Transit not the issue
In spite of the crime, some people just enjoy taking the bus.
Jaime Vinal will admit there are a couple of “really gross” stops on major streets, but she feels safe taking transit from one side of town to the other. As far as she can tell, the issues that keep happening involve conflict between two people, and that can happen anywhere, she said.
“Random acts of violence could happen outside a bar,” she said. “It could happen on the street corner, and it does.”
It will be nice to have better lighting and get some of the rougher spots better looked after and cleaned, but as far as safety goes, Vinal said your odds are the same on public transit as anywhere else.
She points to this being a societal problem and believes fares should remain free.

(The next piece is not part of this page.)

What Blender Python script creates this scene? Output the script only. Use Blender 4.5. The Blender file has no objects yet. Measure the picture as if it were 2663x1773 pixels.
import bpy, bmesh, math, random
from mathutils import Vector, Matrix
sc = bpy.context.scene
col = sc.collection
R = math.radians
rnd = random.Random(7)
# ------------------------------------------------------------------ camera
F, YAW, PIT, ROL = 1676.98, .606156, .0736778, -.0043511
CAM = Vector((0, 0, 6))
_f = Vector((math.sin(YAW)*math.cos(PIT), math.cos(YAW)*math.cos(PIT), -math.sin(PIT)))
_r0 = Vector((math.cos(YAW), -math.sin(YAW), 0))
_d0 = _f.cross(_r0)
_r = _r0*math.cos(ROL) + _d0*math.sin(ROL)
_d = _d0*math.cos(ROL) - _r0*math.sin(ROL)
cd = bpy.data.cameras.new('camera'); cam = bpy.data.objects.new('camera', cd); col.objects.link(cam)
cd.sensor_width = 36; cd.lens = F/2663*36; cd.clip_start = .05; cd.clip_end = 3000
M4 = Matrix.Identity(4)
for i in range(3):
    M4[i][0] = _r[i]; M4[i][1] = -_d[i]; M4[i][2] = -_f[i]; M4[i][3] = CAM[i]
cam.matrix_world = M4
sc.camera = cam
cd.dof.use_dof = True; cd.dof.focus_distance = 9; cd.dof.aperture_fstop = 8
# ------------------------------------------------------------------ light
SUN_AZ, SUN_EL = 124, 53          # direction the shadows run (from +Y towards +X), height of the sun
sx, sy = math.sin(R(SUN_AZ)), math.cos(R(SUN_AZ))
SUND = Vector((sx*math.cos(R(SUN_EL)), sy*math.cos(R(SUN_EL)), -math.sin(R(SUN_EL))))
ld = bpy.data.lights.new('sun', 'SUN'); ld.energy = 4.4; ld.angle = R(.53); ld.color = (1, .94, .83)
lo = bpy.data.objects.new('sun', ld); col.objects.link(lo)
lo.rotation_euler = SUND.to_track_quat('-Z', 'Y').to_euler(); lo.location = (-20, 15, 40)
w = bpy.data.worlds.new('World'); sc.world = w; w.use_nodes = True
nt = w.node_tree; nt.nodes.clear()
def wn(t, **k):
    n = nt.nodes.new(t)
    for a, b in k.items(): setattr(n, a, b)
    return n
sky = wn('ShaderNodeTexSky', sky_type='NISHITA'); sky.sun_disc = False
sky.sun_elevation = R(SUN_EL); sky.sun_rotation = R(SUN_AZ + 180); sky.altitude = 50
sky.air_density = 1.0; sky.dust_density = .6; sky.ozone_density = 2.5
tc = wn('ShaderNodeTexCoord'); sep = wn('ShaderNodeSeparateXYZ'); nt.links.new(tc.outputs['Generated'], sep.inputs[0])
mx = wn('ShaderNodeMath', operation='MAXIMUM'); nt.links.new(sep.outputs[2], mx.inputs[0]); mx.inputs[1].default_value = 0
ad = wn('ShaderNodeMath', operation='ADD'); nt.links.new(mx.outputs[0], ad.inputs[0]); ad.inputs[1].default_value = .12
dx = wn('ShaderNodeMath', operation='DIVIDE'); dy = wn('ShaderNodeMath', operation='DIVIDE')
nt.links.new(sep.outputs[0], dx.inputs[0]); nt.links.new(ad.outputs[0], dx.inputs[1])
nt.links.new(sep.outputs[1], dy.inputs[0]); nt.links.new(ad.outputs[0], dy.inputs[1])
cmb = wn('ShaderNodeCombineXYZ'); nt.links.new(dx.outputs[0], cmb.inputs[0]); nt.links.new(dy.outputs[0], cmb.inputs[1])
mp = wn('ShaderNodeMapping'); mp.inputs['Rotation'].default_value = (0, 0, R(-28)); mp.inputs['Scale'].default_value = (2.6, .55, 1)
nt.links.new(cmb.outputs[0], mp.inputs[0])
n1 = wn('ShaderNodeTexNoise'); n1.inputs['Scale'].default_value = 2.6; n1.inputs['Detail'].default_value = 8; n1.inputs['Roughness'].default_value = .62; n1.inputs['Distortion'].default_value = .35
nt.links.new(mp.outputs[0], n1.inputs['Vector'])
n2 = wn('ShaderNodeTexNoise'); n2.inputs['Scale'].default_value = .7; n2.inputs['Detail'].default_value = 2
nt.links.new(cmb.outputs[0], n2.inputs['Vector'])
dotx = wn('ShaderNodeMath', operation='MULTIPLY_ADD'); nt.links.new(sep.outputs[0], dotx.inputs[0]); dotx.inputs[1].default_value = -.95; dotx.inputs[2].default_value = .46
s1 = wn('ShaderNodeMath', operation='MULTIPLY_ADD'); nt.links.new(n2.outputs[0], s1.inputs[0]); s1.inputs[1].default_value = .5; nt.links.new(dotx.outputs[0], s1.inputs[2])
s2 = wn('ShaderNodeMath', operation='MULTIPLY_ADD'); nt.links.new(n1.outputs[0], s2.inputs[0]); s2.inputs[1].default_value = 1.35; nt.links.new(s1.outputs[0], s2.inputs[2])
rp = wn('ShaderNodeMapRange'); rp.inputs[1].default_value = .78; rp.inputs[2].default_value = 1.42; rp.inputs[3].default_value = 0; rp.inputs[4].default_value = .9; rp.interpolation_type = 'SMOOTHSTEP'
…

“The solution isn’t making it harder for this population to access services.”
Romero said she hopes the transit system Ambassador Program, which brings service providers to bus stops and aboard street cars and busses, will fill a gap between the unhoused and the services they can take advantage of.
As for certain routes, “They never should have gotten this bad,” Vice Mayor Santa Cruz lamented, but that’s to be expected.
“The transit system is going to mirror societal challenges we’re having in parks, libraries, sidewalks and our allies and washes,” Santa Cruz said.
Vinal said she tends to agree.
“The issue isn't lack of safety on the buses, it's a lack of adequate housing, localized points of services, and the forced concentration of people with mental health needs,” she said. “That's the real story. I feel safe on the bus. I don't feel safe crossing streets on foot.
"Why do we give more attention to public transit incidents than the endless daily pedestrian incidents?”
The action plan will also address easier ways for passengers to air grievances, which riders like Segar are eager to do. Her complaints, she writes, have always gone unheard.
“I always fill out the questionnaire, but I feel like my voice is never enough.”